# [WHAT YOU HAVE TO DO]
An exact copy of every record is needed.

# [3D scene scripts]
########

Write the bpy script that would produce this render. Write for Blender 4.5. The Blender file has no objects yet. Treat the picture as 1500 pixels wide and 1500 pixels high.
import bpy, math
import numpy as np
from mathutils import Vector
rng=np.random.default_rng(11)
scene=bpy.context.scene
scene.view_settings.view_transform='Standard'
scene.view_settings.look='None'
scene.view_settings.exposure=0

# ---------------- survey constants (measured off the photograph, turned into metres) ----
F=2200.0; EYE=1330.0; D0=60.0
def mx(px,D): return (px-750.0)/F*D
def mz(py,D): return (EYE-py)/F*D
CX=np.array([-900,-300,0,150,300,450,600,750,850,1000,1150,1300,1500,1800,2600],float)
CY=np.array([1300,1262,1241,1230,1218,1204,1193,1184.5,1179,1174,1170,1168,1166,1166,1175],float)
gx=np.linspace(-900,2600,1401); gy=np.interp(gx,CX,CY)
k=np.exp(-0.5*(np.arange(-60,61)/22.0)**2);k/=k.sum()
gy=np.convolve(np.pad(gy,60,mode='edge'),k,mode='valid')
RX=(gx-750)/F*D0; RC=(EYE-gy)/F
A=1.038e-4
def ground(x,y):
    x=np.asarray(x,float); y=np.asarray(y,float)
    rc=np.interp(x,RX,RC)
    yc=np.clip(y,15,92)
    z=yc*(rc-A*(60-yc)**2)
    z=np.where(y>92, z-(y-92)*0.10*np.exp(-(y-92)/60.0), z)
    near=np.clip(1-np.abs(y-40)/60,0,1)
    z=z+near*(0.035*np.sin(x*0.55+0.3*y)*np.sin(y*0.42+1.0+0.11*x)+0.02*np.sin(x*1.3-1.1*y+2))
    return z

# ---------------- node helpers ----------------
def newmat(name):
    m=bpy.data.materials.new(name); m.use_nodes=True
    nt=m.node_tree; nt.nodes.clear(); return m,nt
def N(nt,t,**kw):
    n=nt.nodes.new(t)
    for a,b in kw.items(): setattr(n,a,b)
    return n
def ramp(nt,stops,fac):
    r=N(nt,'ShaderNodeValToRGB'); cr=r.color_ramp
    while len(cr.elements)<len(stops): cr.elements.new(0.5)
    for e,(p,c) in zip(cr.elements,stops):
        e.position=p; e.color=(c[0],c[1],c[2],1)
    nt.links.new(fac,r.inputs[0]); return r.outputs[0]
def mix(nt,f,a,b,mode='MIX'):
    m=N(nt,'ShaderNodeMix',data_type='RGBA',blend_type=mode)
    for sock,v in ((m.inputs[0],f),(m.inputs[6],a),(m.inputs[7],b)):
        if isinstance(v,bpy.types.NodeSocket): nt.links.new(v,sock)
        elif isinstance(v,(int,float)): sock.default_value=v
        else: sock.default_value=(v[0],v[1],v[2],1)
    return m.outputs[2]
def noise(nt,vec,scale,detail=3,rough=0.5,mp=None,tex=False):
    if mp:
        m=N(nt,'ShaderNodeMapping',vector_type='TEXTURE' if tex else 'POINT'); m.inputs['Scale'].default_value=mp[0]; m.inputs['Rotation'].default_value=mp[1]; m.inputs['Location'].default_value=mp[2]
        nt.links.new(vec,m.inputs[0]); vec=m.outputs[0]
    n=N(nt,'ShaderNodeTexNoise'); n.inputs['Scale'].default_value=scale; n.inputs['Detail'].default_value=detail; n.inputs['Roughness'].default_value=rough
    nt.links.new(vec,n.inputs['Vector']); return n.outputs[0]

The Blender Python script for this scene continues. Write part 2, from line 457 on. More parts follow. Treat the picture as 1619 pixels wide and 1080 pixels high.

########

# [EXPECTED ANSWER]
Write the bpy script that would produce this render. Write for Blender 4.5. The Blender file has no objects yet. Treat the picture as 1500 pixels wide and 1500 pixels high.
import bpy, math
import numpy as np
from mathutils import Vector
rng=np.random.default_rng(11)
scene=bpy.context.scene
scene.view_settings.view_transform='Standard'
scene.view_settings.look='None'
scene.view_settings.exposure=0

# ---------------- survey constants (measured off the photograph, turned into metres) ----
F=2200.0; EYE=1330.0; D0=60.0
def mx(px,D): return (px-750.0)/F*D
def mz(py,D): return (EYE-py)/F*D
CX=np.array([-900,-300,0,150,300,450,600,750,850,1000,1150,1300,1500,1800,2600],float)
CY=np.array([1300,1262,1241,1230,1218,1204,1193,1184.5,1179,1174,1170,1168,1166,1166,1175],float)
gx=np.linspace(-900,2600,1401); gy=np.interp(gx,CX,CY)
k=np.exp(-0.5*(np.arange(-60,61)/22.0)**2);k/=k.sum()
gy=np.convolve(np.pad(gy,60,mode='edge'),k,mode='valid')
RX=(gx-750)/F*D0; RC=(EYE-gy)/F
A=1.038e-4
def ground(x,y):
    x=np.asarray(x,float); y=np.asarray(y,float)
    rc=np.interp(x,RX,RC)
    yc=np.clip(y,15,92)
    z=yc*(rc-A*(60-yc)**2)
    z=np.where(y>92, z-(y-92)*0.10*np.exp(-(y-92)/60.0), z)
    near=np.clip(1-np.abs(y-40)/60,0,1)
    z=z+near*(0.035*np.sin(x*0.55+0.3*y)*np.sin(y*0.42+1.0+0.11*x)+0.02*np.sin(x*1.3-1.1*y+2))
    return z

# ---------------- node helpers ----------------
def newmat(name):
    m=bpy.data.materials.new(name); m.use_nodes=True
    nt=m.node_tree; nt.nodes.clear(); return m,nt
def N(nt,t,**kw):
    n=nt.nodes.new(t)
    for a,b in kw.items(): setattr(n,a,b)
    return n
def ramp(nt,stops,fac):
    r=N(nt,'ShaderNodeValToRGB'); cr=r.color_ramp
    while len(cr.elements)<len(stops): cr.elements.new(0.5)
    for e,(p,c) in zip(cr.elements,stops):
        e.position=p; e.color=(c[0],c[1],c[2],1)
    nt.links.new(fac,r.inputs[0]); return r.outputs[0]
def mix(nt,f,a,b,mode='MIX'):
    m=N(nt,'ShaderNodeMix',data_type='RGBA',blend_type=mode)
    for sock,v in ((m.inputs[0],f),(m.inputs[6],a),(m.inputs[7],b)):
        if isinstance(v,bpy.types.NodeSocket): nt.links.new(v,sock)
        elif isinstance(v,(int,float)): sock.default_value=v
        else: sock.default_value=(v[0],v[1],v[2],1)
    return m.outputs[2]
def noise(nt,vec,scale,detail=3,rough=0.5,mp=None,tex=False):
    if mp:
        m=N(nt,'ShaderNodeMapping',vector_type='TEXTURE' if tex else 'POINT'); m.inputs['Scale'].default_value=mp[0]; m.inputs['Rotation'].default_value=mp[1]; m.inputs['Location'].default_value=mp[2]
        nt.links.new(vec,m.inputs[0]); vec=m.outputs[0]
    n=N(nt,'ShaderNodeTexNoise'); n.inputs['Scale'].default_value=scale; n.inputs['Detail'].default_value=detail; n.inputs['Roughness'].default_value=rough
    nt.links.new(vec,n.inputs['Vector']); return n.outputs[0]

The Blender Python script for this scene continues. Write part 2, from line 457 on. More parts follow. Treat the picture as 1619 pixels wide and 1080 pixels high.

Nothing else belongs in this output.